New York – Russian Banker In Spy Case Gets 2½ Years In US Prison

New York – A Russian banker who pleaded guilty to conspiracy in what the government portrayed as a Cold War-style spy ring was sentenced Wednesday to 2½ years in a U.S. prison.

Evgeny Buryakov, 41, also was fined $10,000 by U.S. District Judge Richard M. Berman, who said the sentence reflects the seriousness of the crime and protects the public.

Prosecutors said he teamed up with diplomats to gather sensitive economic intelligence on potential U.S. sanctions against Russian banks and on U.S. efforts to develop alternative energy resources. The activities occurred from 2012 through January 2015.

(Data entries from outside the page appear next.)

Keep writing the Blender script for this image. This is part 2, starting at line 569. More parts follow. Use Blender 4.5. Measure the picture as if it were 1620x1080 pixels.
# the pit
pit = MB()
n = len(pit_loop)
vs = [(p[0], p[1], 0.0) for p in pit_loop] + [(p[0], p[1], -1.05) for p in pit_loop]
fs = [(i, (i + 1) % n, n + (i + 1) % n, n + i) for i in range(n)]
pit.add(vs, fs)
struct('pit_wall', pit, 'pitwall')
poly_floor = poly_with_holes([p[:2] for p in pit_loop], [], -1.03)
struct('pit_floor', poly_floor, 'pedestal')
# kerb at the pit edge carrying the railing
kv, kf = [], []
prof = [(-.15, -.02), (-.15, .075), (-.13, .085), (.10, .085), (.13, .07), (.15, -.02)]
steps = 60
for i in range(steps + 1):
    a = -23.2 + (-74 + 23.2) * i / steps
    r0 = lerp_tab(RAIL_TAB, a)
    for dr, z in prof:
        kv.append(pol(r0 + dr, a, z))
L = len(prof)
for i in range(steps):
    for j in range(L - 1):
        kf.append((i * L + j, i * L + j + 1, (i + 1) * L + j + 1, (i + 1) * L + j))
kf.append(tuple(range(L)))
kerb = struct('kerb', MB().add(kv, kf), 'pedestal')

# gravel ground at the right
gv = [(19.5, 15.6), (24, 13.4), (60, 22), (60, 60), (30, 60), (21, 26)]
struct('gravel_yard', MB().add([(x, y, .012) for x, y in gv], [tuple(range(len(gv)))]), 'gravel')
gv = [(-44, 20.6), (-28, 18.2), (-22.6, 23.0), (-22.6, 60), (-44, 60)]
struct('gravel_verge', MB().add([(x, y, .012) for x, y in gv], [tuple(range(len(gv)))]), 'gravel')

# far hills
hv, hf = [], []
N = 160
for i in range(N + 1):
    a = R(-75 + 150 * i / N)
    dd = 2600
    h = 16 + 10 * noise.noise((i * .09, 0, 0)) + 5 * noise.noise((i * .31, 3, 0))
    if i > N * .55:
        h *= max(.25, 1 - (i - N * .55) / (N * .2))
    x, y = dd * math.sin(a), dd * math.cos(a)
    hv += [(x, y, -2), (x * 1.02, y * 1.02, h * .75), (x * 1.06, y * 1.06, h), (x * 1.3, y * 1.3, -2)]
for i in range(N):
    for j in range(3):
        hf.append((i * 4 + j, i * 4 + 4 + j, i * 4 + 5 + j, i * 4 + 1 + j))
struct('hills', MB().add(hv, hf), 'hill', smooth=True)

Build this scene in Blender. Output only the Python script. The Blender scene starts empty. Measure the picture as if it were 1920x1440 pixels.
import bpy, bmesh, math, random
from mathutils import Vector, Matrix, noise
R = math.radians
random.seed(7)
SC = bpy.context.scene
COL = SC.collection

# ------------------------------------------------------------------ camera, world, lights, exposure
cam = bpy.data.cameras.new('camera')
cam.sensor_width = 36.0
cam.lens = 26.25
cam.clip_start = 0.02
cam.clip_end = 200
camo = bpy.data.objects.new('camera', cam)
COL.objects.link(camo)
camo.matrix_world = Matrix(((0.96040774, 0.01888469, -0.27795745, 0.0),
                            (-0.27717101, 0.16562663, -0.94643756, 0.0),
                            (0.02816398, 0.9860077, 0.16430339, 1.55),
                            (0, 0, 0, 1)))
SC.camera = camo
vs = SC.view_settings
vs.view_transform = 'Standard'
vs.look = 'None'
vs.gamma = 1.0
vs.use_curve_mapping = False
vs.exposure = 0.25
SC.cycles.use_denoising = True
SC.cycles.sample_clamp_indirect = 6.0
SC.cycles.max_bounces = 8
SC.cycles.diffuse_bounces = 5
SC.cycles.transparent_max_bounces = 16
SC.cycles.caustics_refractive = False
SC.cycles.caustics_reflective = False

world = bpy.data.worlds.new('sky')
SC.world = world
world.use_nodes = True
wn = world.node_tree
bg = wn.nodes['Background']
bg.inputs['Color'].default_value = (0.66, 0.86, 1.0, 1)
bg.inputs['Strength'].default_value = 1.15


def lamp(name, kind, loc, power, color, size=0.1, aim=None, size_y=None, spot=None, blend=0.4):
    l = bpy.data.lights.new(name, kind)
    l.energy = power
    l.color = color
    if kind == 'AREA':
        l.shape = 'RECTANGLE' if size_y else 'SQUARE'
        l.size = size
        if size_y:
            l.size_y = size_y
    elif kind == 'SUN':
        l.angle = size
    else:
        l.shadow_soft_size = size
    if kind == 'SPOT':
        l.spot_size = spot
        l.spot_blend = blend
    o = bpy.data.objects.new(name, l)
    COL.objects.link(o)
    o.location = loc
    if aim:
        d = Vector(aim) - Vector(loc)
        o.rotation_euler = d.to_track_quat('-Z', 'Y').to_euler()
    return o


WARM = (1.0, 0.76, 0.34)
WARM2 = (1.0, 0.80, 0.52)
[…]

The case was announced less than five years after the arrest of 10 covert agents. The sleeper cell was referred to as “The Illegals” by the foreign intelligence agency based in Moscow.

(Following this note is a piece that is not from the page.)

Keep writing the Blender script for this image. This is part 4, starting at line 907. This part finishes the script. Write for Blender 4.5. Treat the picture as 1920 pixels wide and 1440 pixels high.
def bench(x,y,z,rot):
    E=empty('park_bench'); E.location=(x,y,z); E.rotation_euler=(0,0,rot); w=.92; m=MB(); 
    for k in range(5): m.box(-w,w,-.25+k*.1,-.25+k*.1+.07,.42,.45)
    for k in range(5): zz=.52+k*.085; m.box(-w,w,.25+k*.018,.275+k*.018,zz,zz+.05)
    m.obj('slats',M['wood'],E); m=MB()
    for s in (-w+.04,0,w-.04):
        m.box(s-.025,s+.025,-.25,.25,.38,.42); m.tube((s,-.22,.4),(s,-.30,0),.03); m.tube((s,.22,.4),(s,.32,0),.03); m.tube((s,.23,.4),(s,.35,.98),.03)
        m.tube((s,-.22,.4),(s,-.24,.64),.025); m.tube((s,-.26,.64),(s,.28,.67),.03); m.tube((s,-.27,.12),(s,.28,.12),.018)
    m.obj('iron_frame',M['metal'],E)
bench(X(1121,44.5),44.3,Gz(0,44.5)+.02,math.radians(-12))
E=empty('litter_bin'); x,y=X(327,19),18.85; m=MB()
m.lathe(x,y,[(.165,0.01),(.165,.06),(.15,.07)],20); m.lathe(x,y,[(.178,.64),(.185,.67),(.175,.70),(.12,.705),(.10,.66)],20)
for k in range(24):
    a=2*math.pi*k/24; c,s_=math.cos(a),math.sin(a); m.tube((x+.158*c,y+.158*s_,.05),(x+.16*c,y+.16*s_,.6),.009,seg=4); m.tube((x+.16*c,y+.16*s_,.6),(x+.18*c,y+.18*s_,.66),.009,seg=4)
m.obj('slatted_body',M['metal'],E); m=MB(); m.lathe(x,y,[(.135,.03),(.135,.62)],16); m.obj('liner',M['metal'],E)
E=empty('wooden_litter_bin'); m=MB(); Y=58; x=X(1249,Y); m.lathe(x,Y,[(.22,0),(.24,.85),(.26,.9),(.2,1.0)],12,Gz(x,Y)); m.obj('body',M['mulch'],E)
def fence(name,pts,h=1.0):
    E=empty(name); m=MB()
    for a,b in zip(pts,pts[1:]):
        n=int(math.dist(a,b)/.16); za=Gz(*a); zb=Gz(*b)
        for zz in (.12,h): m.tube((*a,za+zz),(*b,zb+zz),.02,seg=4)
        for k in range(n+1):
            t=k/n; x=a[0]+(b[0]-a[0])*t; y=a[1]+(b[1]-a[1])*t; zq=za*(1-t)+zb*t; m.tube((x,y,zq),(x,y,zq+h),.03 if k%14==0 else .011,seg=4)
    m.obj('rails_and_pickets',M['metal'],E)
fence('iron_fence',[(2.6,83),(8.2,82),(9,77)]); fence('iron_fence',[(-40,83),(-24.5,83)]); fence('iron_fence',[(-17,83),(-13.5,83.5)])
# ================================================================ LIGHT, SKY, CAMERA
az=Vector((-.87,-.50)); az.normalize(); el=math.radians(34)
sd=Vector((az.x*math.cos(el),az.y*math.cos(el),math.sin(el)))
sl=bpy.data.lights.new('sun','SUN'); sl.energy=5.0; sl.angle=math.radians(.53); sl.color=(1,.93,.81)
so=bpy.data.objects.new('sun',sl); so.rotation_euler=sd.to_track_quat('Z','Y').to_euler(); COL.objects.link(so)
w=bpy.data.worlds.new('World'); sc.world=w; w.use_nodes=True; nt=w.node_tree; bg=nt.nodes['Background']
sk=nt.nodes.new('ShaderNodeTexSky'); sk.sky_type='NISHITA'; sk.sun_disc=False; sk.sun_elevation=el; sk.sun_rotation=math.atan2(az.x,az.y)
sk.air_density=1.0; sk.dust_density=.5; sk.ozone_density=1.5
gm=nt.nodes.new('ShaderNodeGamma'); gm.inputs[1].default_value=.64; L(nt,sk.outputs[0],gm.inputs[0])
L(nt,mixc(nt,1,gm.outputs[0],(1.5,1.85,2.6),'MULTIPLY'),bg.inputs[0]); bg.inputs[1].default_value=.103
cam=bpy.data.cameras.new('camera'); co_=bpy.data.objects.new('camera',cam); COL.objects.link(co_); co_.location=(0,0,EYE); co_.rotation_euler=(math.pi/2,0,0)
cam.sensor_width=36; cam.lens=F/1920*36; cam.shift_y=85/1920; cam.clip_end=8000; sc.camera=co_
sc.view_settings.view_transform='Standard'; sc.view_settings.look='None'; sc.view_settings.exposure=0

Its members led ordinary lives for several years in the U.S. using aliases.

Buryakov pleaded guilty in March to conspiring to act as an unregistered agent in the U.S., and both sides had agreed that the 2½-year prison term would be appropriate.

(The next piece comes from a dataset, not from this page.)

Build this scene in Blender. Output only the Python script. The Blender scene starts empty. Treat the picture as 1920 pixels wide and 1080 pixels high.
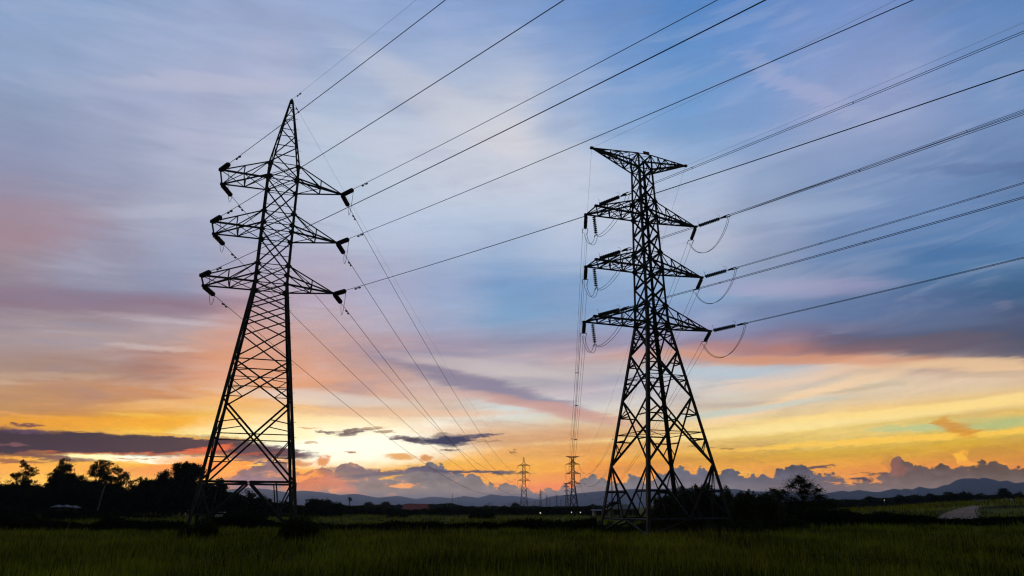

Buryakov, who is fluent in English, declined to speak before the sentence was announced, and his attorney, Scott Hershman, declined to comment afterward.

As Berman said he was imposing the 2½-year prison term, Buryakov nodded his head. Buryakov, who seemed relaxed and relieved as the sentencing ended, remains in custody.

He has agreed to be deported when he completes his sentence, likely in March 2017, after he is credited for good behavior.

In a presentence submission to the judge, defense lawyers said it was significant that there were no allegations that Buryakov possessed or passed along any secrets that were not publicly available.

They added that there were no allegations that he tried to recruit agents or others to act against the U.S.

Prosecutors, however, said they would have shown at trial that Buryakov was an agent of Russia’s foreign intelligence agency over an extended period of time in the U.S.

Buryakov had worked for VEB, a Russian government-owned bank since 2002. He came to the U.S. in 2010 and continued to work for VEB, where he earned $204,000 annually.

Married for 17 years, he has two children, ages 7 and 10, and his parents live in Russia.